At the competition, my booth was located in the hallway outside the competition. My table was piled high with books and my publisher had sent over huge versions of the book cover to decorate the space. I felt kind of excited. Then, down the hall, I saw another booth going up. It was for Soffe—a company that specializes in cheerleading apparel. A swarm of cheerleaders rushed towards the booth, totally ignoring me on the way. Turns out Mr. Soffe, in the flesh, was there signing a pair of heart-shaped shorts for each person on line. He had a full scale entourage with him, and even had his own special foam signing pad to prevent hand cramps. The line to get signed Soffe shorts was huge—at least a hundred people deep at all times. Meanwhile, I was having to yell out to people passing by to get them to come talk to me about my book. Humbling.

Then this weekend, I went to a cheerleading convention in Fayetteville, NC. The most humbling moment here? I was asked to be a judge for the Cheerleader of the Year competition, which is akin to a beauty pageant, only cheerleading skills and interview ability count for much more than appearance. I sat in a room for several hours, listening to the hopefuls talk about politics, the environment, etc for their interviews. One of the questions was, “Do you think we’re in a cycle of global warming?” I thought, “Who could possibly say ‘no’ to this?” Answer: a good percentage. Just another reminder that things are very different in the New York bubble.

I don’t know where I’m going with this. I guess I’m just trying to say, man, it feels nice to be home. —Kate

5 Responses to “Humbling moments.”

  1. Joie Jager-Hyman says:

    It’s good to have you back!

  2. Oh man, being upstaged by Mr.

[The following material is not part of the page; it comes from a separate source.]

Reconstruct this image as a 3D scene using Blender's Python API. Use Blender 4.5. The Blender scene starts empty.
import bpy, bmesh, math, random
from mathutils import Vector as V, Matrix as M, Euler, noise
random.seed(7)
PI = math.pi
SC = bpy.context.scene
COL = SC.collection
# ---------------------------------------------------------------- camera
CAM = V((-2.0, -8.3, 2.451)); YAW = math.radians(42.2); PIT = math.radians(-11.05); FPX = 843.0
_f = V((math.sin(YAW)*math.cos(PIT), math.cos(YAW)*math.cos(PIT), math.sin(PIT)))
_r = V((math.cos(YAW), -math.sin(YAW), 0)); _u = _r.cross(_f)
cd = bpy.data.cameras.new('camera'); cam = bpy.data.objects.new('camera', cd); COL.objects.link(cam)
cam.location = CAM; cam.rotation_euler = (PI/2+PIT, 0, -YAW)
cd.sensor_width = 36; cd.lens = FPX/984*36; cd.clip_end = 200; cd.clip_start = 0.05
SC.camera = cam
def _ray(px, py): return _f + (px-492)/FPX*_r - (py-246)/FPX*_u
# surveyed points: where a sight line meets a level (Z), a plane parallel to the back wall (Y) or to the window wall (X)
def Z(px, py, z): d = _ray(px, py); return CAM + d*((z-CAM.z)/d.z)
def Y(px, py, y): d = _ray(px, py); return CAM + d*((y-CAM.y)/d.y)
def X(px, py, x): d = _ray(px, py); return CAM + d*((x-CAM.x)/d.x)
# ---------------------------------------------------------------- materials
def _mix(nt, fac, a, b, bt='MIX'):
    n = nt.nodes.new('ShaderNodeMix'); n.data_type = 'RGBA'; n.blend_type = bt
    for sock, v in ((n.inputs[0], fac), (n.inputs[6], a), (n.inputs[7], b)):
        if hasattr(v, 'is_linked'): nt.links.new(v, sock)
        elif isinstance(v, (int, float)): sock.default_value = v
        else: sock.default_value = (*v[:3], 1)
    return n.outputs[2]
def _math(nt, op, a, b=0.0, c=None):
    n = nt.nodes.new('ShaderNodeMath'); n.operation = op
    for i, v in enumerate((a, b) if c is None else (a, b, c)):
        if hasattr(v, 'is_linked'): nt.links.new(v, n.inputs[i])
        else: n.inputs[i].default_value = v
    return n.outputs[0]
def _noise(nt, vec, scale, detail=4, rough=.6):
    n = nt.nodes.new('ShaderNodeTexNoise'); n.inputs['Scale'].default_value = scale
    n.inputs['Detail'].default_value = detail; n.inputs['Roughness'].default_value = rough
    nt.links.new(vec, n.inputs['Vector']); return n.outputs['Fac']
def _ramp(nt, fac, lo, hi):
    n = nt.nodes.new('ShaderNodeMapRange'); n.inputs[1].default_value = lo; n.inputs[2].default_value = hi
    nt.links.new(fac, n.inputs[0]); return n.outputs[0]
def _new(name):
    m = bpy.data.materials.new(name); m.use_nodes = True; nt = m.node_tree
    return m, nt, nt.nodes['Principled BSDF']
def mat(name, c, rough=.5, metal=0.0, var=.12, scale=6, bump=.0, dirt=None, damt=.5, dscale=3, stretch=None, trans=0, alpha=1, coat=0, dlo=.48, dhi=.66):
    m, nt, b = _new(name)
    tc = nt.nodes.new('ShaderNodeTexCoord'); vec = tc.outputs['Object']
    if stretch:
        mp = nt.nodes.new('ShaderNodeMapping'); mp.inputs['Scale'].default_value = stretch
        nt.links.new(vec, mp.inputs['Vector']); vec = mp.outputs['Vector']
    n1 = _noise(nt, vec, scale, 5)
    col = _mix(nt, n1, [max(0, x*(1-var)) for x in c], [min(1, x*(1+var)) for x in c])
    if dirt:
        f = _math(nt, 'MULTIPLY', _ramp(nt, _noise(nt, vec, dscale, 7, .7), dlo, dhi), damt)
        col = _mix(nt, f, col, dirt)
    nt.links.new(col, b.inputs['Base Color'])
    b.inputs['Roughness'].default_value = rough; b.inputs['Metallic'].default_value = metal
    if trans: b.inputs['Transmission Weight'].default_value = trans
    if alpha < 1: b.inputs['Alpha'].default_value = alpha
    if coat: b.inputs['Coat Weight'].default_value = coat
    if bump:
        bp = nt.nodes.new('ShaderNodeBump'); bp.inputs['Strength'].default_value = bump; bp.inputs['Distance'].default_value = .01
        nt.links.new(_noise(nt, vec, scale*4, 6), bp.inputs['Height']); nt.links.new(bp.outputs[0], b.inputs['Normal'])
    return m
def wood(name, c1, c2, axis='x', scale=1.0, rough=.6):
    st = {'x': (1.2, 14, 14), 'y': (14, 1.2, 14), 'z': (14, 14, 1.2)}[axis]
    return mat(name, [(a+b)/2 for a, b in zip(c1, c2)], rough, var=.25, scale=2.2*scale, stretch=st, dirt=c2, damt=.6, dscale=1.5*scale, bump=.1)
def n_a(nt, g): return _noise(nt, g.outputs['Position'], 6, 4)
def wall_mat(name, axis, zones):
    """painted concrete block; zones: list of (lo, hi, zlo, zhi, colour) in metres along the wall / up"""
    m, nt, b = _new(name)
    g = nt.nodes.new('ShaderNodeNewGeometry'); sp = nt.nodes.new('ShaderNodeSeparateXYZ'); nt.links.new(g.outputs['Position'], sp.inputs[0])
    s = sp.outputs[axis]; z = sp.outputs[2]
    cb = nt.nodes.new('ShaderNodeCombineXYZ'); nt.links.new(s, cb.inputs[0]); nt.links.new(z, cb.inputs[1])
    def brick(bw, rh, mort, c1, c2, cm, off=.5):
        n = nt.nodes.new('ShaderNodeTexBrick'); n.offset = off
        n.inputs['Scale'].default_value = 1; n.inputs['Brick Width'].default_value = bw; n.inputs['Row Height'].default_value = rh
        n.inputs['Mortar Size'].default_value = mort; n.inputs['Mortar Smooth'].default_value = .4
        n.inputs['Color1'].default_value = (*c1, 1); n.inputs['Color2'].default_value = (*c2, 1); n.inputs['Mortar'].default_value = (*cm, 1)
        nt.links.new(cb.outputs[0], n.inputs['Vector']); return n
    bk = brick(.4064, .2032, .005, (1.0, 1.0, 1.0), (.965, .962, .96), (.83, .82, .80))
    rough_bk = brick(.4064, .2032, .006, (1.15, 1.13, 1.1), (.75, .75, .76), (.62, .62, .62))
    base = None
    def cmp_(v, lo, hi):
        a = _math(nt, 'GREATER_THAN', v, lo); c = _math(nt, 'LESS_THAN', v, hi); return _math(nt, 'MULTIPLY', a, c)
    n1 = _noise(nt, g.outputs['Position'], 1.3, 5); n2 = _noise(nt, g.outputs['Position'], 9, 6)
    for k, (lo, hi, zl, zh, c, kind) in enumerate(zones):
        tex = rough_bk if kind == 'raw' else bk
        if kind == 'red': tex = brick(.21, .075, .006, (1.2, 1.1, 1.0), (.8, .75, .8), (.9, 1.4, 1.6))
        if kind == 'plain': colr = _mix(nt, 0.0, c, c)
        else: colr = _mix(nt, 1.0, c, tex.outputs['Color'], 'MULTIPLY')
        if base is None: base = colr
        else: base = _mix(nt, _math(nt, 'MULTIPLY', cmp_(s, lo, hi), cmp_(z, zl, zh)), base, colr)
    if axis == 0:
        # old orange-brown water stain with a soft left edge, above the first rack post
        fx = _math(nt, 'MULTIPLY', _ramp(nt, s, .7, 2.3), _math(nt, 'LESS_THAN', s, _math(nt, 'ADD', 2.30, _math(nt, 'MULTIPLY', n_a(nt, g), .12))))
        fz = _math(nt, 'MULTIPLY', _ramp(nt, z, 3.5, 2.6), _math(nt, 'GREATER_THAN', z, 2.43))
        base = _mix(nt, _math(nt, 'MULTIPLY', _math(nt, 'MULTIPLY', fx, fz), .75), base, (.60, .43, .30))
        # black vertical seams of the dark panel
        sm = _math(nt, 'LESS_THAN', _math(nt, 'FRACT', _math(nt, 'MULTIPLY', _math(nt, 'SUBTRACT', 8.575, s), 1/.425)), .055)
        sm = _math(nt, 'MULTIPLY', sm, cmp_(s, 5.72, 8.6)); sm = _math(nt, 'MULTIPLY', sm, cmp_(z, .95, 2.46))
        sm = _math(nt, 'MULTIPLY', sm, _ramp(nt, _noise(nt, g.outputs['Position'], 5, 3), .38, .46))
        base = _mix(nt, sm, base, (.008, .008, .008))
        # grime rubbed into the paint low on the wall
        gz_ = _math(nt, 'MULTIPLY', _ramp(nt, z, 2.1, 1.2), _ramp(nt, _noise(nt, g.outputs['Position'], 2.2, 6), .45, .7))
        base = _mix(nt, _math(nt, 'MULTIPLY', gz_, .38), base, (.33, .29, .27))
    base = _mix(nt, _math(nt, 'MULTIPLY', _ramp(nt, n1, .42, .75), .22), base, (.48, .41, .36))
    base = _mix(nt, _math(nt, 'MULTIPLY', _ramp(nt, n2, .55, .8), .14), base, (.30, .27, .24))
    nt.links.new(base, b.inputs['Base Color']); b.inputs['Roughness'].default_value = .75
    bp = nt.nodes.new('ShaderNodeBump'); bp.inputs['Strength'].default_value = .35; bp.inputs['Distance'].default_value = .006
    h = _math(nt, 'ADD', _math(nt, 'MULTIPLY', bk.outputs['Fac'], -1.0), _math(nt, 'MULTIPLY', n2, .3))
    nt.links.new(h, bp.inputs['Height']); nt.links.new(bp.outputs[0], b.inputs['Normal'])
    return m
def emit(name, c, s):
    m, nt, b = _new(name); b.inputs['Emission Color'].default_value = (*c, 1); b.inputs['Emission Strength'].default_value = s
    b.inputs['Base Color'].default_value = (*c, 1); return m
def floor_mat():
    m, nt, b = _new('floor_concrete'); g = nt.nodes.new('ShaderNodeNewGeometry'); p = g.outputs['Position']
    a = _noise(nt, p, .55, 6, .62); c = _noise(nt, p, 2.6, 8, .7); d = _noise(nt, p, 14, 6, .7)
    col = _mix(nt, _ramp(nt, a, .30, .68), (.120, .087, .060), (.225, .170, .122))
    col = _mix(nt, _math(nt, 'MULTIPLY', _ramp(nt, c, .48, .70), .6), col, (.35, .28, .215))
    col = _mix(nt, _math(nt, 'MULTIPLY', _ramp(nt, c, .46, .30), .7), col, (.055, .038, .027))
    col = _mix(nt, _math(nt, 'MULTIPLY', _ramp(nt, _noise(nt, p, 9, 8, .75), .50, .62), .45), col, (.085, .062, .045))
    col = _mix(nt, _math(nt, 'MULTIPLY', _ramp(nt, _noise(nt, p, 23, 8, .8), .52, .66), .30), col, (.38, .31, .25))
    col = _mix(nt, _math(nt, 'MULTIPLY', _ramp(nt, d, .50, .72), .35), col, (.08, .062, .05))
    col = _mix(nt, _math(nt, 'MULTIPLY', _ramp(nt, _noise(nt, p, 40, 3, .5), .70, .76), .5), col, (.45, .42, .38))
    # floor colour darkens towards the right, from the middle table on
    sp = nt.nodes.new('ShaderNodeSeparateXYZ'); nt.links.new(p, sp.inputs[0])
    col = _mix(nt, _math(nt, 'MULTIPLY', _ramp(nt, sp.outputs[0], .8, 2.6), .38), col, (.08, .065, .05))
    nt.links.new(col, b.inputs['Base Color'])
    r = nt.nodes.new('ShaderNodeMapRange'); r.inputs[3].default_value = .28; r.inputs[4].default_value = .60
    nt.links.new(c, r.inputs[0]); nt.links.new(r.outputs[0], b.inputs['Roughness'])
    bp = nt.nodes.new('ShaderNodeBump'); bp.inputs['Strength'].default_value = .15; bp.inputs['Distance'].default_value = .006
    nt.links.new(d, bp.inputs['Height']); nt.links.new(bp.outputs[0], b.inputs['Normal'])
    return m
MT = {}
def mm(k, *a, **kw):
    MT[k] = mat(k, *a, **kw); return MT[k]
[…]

Soffe and heart-shaped shorts… that is wild. But hey, maybe there’s some relief buried in these humbling experiences, that there are entire other worlds outside of your book and NYC, that are just waiting for you to explore them, just like you did when you had the first kernel of an idea for CHEER!. I have no doubt that all of these experiences, weird, funny, or unnerving as they might have been, will be fertile soil for your next great investigation. Because you’re just awesome like that.

  3. TC in DC says:

    Hmm, as one of the 292 million Americans who don’t share your fabulous life in your NYC bubble, and as one of the few of those who also happens to own your book CHEER! and is currently reading it (you’re welcome), I can safely say that your NY-centric thinking comes thru at odd moments in the book.

    And, far from making you seem sophisticated and worldly, you sound no less provincial than some small-town hick who’s never been out of his county. Instead of wondering what Jews look like or if a black person will kill him for being white like our hillbilly friend on his 6th-grade class trip to the big city, you instead wonder in agape awe at all that white-bread Americana you find so strange–like people suspicious of the media wondering if Global Warming is more of a political movement pushed by politicians for purely political reasons, than a scientific reality, for example.

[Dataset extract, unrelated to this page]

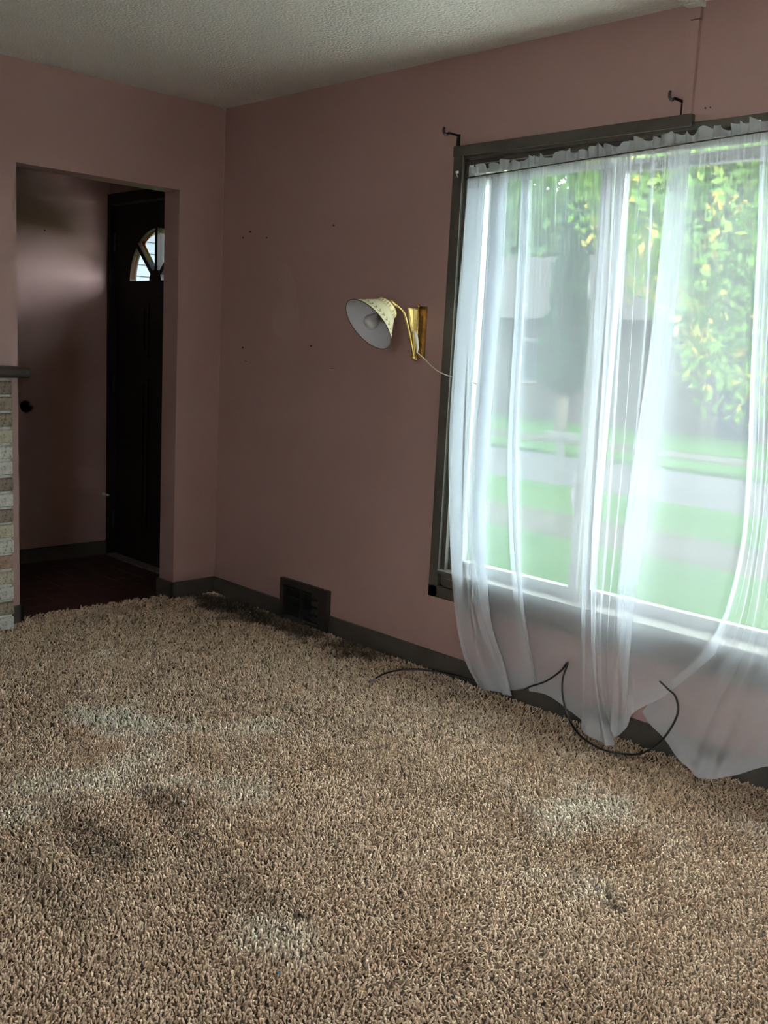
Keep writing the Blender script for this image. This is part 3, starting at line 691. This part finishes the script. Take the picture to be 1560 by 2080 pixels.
# ------------------------------------------------------------------ carpet pile: real tufts with a wandering nap
def vnoise(x, y, s, seed):
    r_ = np.random.default_rng(seed); T_ = r_.random((64, 64))
    X, Y = x*s, y*s; xi, yi = np.floor(X).astype(int), np.floor(Y).astype(int); fx, fy = X-xi, Y-yi
    fx = fx*fx*(3-2*fx); fy = fy*fy*(3-2*fy)
    g_ = lambda a, b: T_[a % 64, b % 64]
    return (g_(xi, yi)*(1-fx)+g_(xi+1, yi)*fx)*(1-fy)+(g_(xi, yi+1)*(1-fx)+g_(xi+1, yi+1)*fx)*fy
def pile():
    out = []
    for (x0, x1, y0, y1, sp) in ((-.085, 5.4, -3.6, -.012, .0079),):
        nx, ny = int((x1-x0)/sp), int((y1-y0)/sp)
        gx, gy = np.meshgrid(np.arange(nx), np.arange(ny), indexing='ij')
        x = (x0+(gx+.5*(gy % 2)+rng.uniform(-.42, .42, gx.shape))*sp).ravel(); y = (y0+(gy+rng.uniform(-.42, .42, gx.shape))*sp).ravel()
        out.append(np.stack([x, y], 1))
    P = np.concatenate(out)
    x, y = P[:, 0], P[:, 1]
    edge = -.075+.012*np.sin(y*31)+.010*np.sin(y*83+1)+rng.uniform(-.006, .006, len(x))
    ok = (x > .014) | ((x > edge) & (y > OY0+.014) & (y < OY1-.014))
    ok &= ~((x < FD+.006) & (y < FY1+.004))
    # keep what the photograph and a step to either side can see
    dx, dy = x-CAM[0], y-CAM[1]; fw = dx*cd[0]+dy*cd[1]; sdw = dx*cr[0]+dy*cr[1]
    ok &= (fw > .9) & (np.abs(sdw) < .62*fw+.55)
    dist = np.hypot(dx, dy)
    ok &= ~((dist > 3.3) & (rng.random(len(x)) < .25))
    P = P[ok]; x, y = P[:, 0], P[:, 1]; n = len(x)
    ang = 2*PI*1.3*vnoise(x+3, y+9, 1.9, 1)+1.6*vnoise(x+1, y+2, 7, 2)+rng.normal(0, 1.9, n)
    lean = .0024+.0042*vnoise(x+5, y+5, 3.1, 3)+np.abs(rng.normal(0, .0032, n))
    hgt_ = .0092+.0035*vnoise(x, y+7, 5, 4)+rng.normal(0, .0024, n)
    hgt_ = np.clip(hgt_, .006, .022)
    rad = rng.uniform(.0026, .0042, n); ph = rng.uniform(0, 2*PI, n)
    lx, ly = lean*np.cos(ang), lean*np.sin(ang)
    V = np.zeros((n, 7, 3))
    for k in range(3):
        a = ph+2*PI*k/3
        V[:, k, 0] = x+.75*rad*np.cos(a); V[:, k, 1] = y+.75*rad*np.sin(a); V[:, k, 2] = .0005
        a = a+.9
        V[:, 3+k, 0] = x+lx*.65+rad*np.cos(a); V[:, 3+k, 1] = y+ly*.65+rad*np.sin(a); V[:, 3+k, 2] = .0005+hgt_*.72
    V[:, 6, 0] = x+lx*1.25; V[:, 6, 1] = y+ly*1.25; V[:, 6, 2] = .0005+hgt_
    tri = []
    for k in range(3):
        k2 = (k+1) % 3; tri += [(k, k2, 3+k2), (k, 3+k2, 3+k), (3+k, 3+k2, 6)]
    tri = np.array(tri); F = (np.arange(n)[:, None, None]*7+tri[None]).reshape(-1, 3)
    me = bpy.data.meshes.new('carpet')
    me.vertices.add(n*7); me.vertices.foreach_set('co', V.ravel().astype(np.float32))
    nf = len(F); me.loops.add(nf*3); me.loops.foreach_set('vertex_index', F.ravel().astype(np.int32))
    me.polygons.add(nf); me.polygons.foreach_set('loop_start', np.arange(0, nf*3, 3, dtype=np.int32)); me.polygons.foreach_set('loop_total', np.full(nf, 3, dtype=np.int32))
    me.update(calc_edges=True); me.validate()
    me.polygons.foreach_set('use_smooth', np.ones(nf, dtype=bool))
    def fbm(s_, sd): return .55*vnoise(x+4, y+8, s_, sd)+.28*vnoise(x+2, y+6, s_*2.1, sd+1)+.17*vnoise(x+1, y+9, s_*4.3, sd+2)
    t = (.75*rng.random(n)+.25*vnoise(x, y, 45, 77))[:, None]
    c = np.array((.52, .362, .247))*(1-t)+np.array((.98, .755, .575))*t
    def over(w, col):
        nonlocal c
        w = np.clip(w, 0, 1)[:, None]; c = c*(1-w)+np.array(col)*w*(.6+.8*t)
    over((fbm(1.1, 31)-.52)*1.6, (.46, .33, .23))
    over((fbm(3.0, 41)-.58)*3.0, (.95, .84, .70))
    over((fbm(4.0, 61)-.56)*2.6, (.62, .42, .29))
    def stain(cx, cy, rx, ry, amt, col):
        d_ = np.hypot((x-cx)/rx, (y-cy)/ry)+1.5*(fbm(9, int(cx*97) % 50+50)-.5)
        over(amt*np.clip((1.15-d_)/.6, 0, 1), col)
    stain(.62, -.10, .75, .16, .75, (.075, .06, .045))
    stain(.30, -.10, .30, .12, .6, (.10, .085, .065))
    for (px, py, rx, ry, amt, col) in ((330, 1630, .16, .06, .5, (.20, .155, .12)), (180, 1690, .22, .10, .5, (.20, .155, .12)), (90, 1790, .20, .07, .4, (.22, .17, .13)), (360, 1680, .10, .04, .4, (.2, .155, .12)), (480, 1800, .3, .08, .25, (.25, .19, .15)),
                                       (610, 1860, .020, .016, .75, (.035, .04, .045)), (1245, 1838, .030, .016, .6, (.09, .08, .065)), (1230, 1810, .04, .02, .35, (.2, .19, .17)), (830, 1830, .022, .012, .35, (.3, .27, .25))):
        q_ = atZ(px, py, .012); stain(q_[0], q_[1], rx, ry, amt, col)
    ca = me.color_attributes.new('yarn', 'FLOAT_COLOR', 'POINT')
    ca.data.foreach_set('color', np.repeat(np.concatenate([np.clip(c, 0, 1), np.ones((n, 1))], 1), 7, axis=0).ravel().astype(np.float32))
    o = link('carpet', me, MT['carpet']); o['kind'] = 'stuff'; tag(o, 'worn beige cut pile wall to wall carpet with dark soiling', 'carpet')
    print('tufts', n, 'tris', nf)
pile()

# litter on the carpet
def scrap(name, px, py, sc, mat, label, cat, seed):
    p = atZ(px, py, .016); b = bmesh.new(); bmesh.ops.create_icosphere(b, subdivisions=1, radius=1)
    r_ = random.Random(seed)
    for v in b.verts: v.co = Vector((v.co.x*sc[0], v.co.y*sc[1], v.co.z*sc[2]))*r_.uniform(.7, 1.25)
    o = MB().add(b).build(name, mat); o.location = p; tag(o, label, cat)
scrap('paper_scrap', 373, 1627, (.009, .006, .002), MT['lint'], 'tiny white scrap lying on the carpet left of centre', 'scrap', 1)
scrap('dirt_crumb', 812, 1812, (.006, .005, .005), MT['crumb'], 'small black crumb on the carpet near the middle', 'crumb', 2)
scrap('blue_scrap', 566, 1975, (.005, .004, .003), MT['blue'], 'tiny blue scrap on the carpet close to the bottom edge', 'scrap', 3)
scrap('lint_ball', 610, 1858, (.006, .004, .003), MT['crumb'], 'dark lint clump pressed into the carpet', 'lint', 4)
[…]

    Does your own set of biases make you the more sophisticated sheltered soul? Not to my thinking–it makes you and Mr. Hillbilly equal in your lack of breadth and open-mindedness.

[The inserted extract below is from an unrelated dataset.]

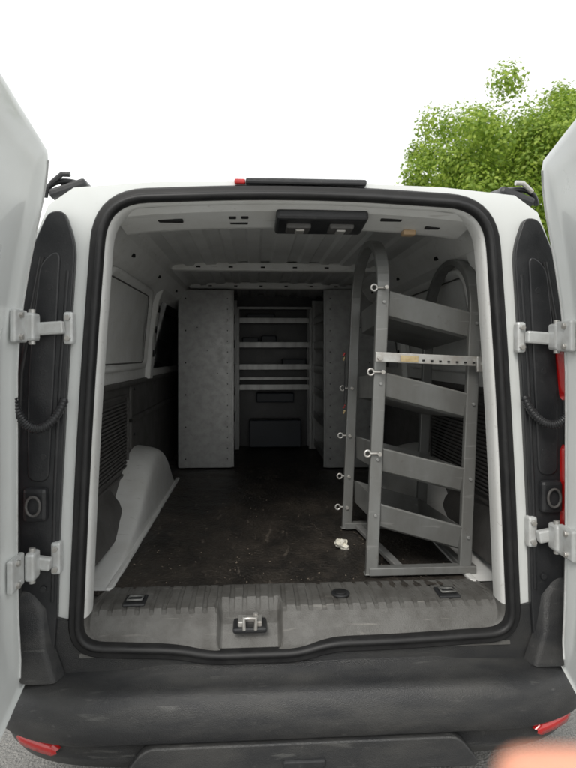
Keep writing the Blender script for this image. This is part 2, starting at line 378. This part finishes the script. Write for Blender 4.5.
# ---- black side panels, hinges, lamps
HZ={-1:((1.43,'upper'),(.75,'lower')),1:((1.405,'upper'),(.80,'lower'))}
for s,t in((-1,'a'),(1,'b')):
    pl=rpoly([(s*x,z,r) for x,z,r in [(.705,1.775,.02),(.672,1.68,.05),(.70,1.25,.2),(.722,.80,.1),(.728,.55,.05),(.74,.40,.02),(.872,.40,.02),(.888,.9,.2),(.885,1.2,.2),(.845,1.45,.2),(.79,1.67,.1),(.745,1.77,.02)]],5)
    fill('pillar_trim_'+t,[pl],-.008,.016,BLK,V,.004)
    pl=rpoly([(s*x,z,r) for x,z,r in [(.715,1.66,.03),(.735,1.25,.1),(.748,.98,.04),(.80,.98,.04),(.80,1.3,.1),(.765,1.62,.03)]],5)
    fill('trim_raised_'+t,[pl],-.016,.010,BLK,V,.005)
    tube('trim_bead_'+t,[(s*.735,-.018,.62),(s*.728,-.018,.95),(s*.712,-.018,1.3),(s*.69,-.018,1.6)],.006,BLK,V)
    tube('trim_bead2_'+t,[(s*.825,-.018,.52),(s*.84,-.018,.95),(s*.825,-.018,1.3),(s*.765,-.018,1.64)],.008,RUB,V)
    for i,z in enumerate((1.55,1.30,1.05,.66)): cyl('trim_clip_%s_%d'%(t,i),(s*(.76-.02*(z>1.5)),-.022,z),.009,.010,BLK,V,'Y',16)
    for part,zz in (('lower',[.76,.775,.85,.95,1.03,1.055,1.07]),('upper',[1.21,1.225,1.26,1.31,1.35,1.375,1.39])):
        vs=[];fs=[]
        for z in zz:
            xo=.905 if s<0 else .853
            if z>1.2: xo-=(z-1.2)*.1
            e=.010 if z in(zz[0],zz[-1]) else 0
            for dx_,dy in((-.040,-.016+e),(-.028,-.045+e*2),(.0,-.055+e*2),(.018,-.04+e),(.022 if s<0 else .06,.06),(.012 if s<0 else .06,.20)): vs.append((s*(xo+dx_),dy,z))
        for j in range(len(zz)-1):
            for i in range(5): a=j*6+i; fs.append((a,a+1,a+7,a+6))
        fs.append(tuple(range(6))); fs.append(tuple(range((len(zz)-1)*6,len(zz)*6)))
        mesh('tail_lamp_%s_%s'%(part,t),vs,fs,RED,V,smooth=True)
    for hz_,nm in HZ[s]:
        xw=.672 if nm=='upper' else .708
        tilt=math.radians(4 if nm=='upper' else -10)
        box('hinge_plate_%s_%s'%(nm,t),s*xw,s*(xw+.030),-.030,.0,hz_-.048,hz_+.048,HINGE,V,.008)
        box('hinge_arm_%s_%s'%(nm,t),s*(xw+.02),s*.80,-.058,-.034,hz_-.022,hz_+.016,HINGE,V,.006,rot=(0,s*tilt,0))
        box('hinge_knuckle_%s_%s'%(nm,t),s*.757,s*.785,-.10,-.05,hz_-.04,hz_+.04,HINGE,V,.008)
        cyl('hinge_pin_%s_%s'%(nm,t),(s*.771,-.078,hz_),.009,.100,STEEL,V)
        for k in(-1,1):
            cyl('hinge_bolt_%s_%s_%d'%(nm,t,k),(s*(xw+.015),-.034,hz_+k*.030),.009,.012,STEEL,V,'Y',6)
            cyl('hinge_dbolt_%s_%s_%d'%(nm,t,k),(s*.79,-.12,hz_+k*.03),.008,.014,HINGE,V,'X',6)
    box('check_strap_'+t,s*.745,s*.815,-.04,-.012,.86,.96,BLK,V,.012)
    tube('check_strap_loop_'+t,[(s*(.78+.02*math.cos(a)),-.05,.91+.028*math.sin(a)) for a in [i*math.pi/8 for i in range(16)]],.004,TRIM,V,cyc=True)
    K=[Vector((s*.70,-.02,1.22)),Vector((s*.715,-.05,1.14)),Vector((s*.765,-.09,1.10)),Vector((s*.80,-.10,1.16)),Vector((s*.81,-.11,1.23))]
    c=bpy.data.curves.new('wiring_loom_'+t,'CURVE'); c.dimensions='3D'; c.bevel_depth=1; c.bevel_resolution=3; c.use_fill_caps=True
    sp=c.splines.new('POLY'); NP=120; sp.points.add(NP-1)
    for i in range(NP):
        u=i/(NP-1); P=[k.copy() for k in K]
        while len(P)>1: P=[P[j].lerp(P[j+1],u) for j in range(len(P)-1)]
        sp.points[i].co=(*P[0],1); sp.points[i].radius=.0125+.0013*(1 if (i//2)%2 else -1)
    c.materials.append(BLK); link(bpy.data.objects.new('wiring_loom_'+t,c),V)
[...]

    That said, your book is very interesting, and I say this as a man who was never a cheerleader (nor dated any). I’m particularly interested in the team-building aspects of these squads, and the fact that you covered three different ones at once, each going for a similar goal, is an excellent study contrasting different styles and the relative success of each. (I’ve just finished the U of M All Girl story and was physically shaken for poor Kern; it seems a failure in the team’s makeup that anyone on the team would blame one girl for their failure–even if it’s true. A better approach, I’d think, would be for the coach to instill the idea that one person’s failure is everyone’s failure; just as success is everyone’s.)

    But it seems clear just by reading your work you really don’t get out much. And just because your small town happens to be the self-important microworld of NYC, doesn’t make that any less myopic. I think your book would have been better if you were better-traveled and more open-minded; or perhaps had at least better hidden your own “OMG I’m not in NYC surrounded by the intelligencia anymore!” moments.

    This blog entry just confirms that for me. I hope as you continue to write and travel, you’ll stop looking at the rest of us as an anthropological curiosity judged against your own prejudices.

  4. Courtney Martin says:

    Mmm…sounds like TC in DC’s got some judgment of his own going. I’m actually astounded at the way in which Kate manages to report without polluting her writing with her own personal judgments. And she’s from North Carolina dude. That’s certainly no big apple.
    Kate, I hear you on the humbling bit. Being the author of a book, alas, doesn’t make life suddenly make sense or people adore you. It only makes you the author of a book.

  5. Kelly says:

    I don’t know that it’s fair to criticize Kate for viewing the world through the lens of her life. I think we all do it, in a way that makes no one’s telling of anyone’s story completely objective (sorry if all those pronouns got a little ee cummings back there). At some level, the best we can do is to be willing to admit our biases and interrogate them through the act of writing. I am impressed with the way Kate’s insertion of herself into Cheer reminds us all that the stories are being told by a real person with a deifinitive viewpoint, an outsider looking in, not some omniscient narrator who is all-knowing.

    I think what you refer to as “anthropological curiosity” comes through for me as a fascination with a subject that is, quite plainly, fascinating. And, I think it’s Kate’s enthusiasm (and sometimes her awe) that helps convey the magnitude of her subject, a cultural icon that we as a society continue to misjudge.

    I don’t know that we can ask an author to do any more than to make that acknowledgement of the potential for bias. Would we really want to read a story that is completely devoid of the fingerprints of the storyteller?